Permutation in String

Medium

📘 Problem Statement

Given two strings s1 and s2, return true if s2 contains any permutation of s1 as a substring, else return false.

`s1` and `s2` consist of lowercase English letters.

🔍 Example

s1 = "ab", s2 = "eidbaooo" ➝ true
Explanation: s2 contains "ba", which is a permutation of s1.

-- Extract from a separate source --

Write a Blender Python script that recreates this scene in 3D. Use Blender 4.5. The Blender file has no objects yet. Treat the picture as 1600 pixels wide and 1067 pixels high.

s1 = "ab", s2 = "eidboaoo" ➝ false

Intuition

A permutation of a string is simply a rearrangement of its characters.
We need to find a substring in s2 of length = len(s1) that has the same character counts as s1.

🛠️ Solution

💡 Approach: Sliding Window + Frequency Map

Fixed-size sliding window:

The length of the window should be equal to the length of s1.
Slide the window through s2, one character at a time.

Frequency counter:

Keep two frequency arrays (size 26 if only lowercase letters):

s1_count: frequency of characters in s1
window_count: frequency of characters in current window in s2

Compare the two counters:

If at any point s1_count == window_count, return true.

🧑‍💻 Code

def checkInclusion(s1: str, s2: str) -> bool:
    from collections import Counter

    len1, len2 = len(s1), len(s2)

    if len1 > len2:
        return False

    s1_count = [0] * 26
    s2_count = [0] * 26

    for i in range(len1):
        s1_count[ord(s1[i]) - ord('a')] += 1
        s2_count[ord(s2[i]) - ord('a')] += 1

    # First window comparison
    if s1_count == s2_count:
        return True

    # Slide the window over s2
    for i in range(len1, len2):
        s2_count[ord(s2[i]) - ord('a')] += 1
        s2_count[ord(s2[i - len1]) - ord('a')] -= 1

        if s1_count == s2_count:
            return True

    return False

🕒 Time Complexity: \(O(N)\), where N = length of s2 characters early. 📦 Space Complexity: \(O(1)\) — Frequency arrays are of constant size (26)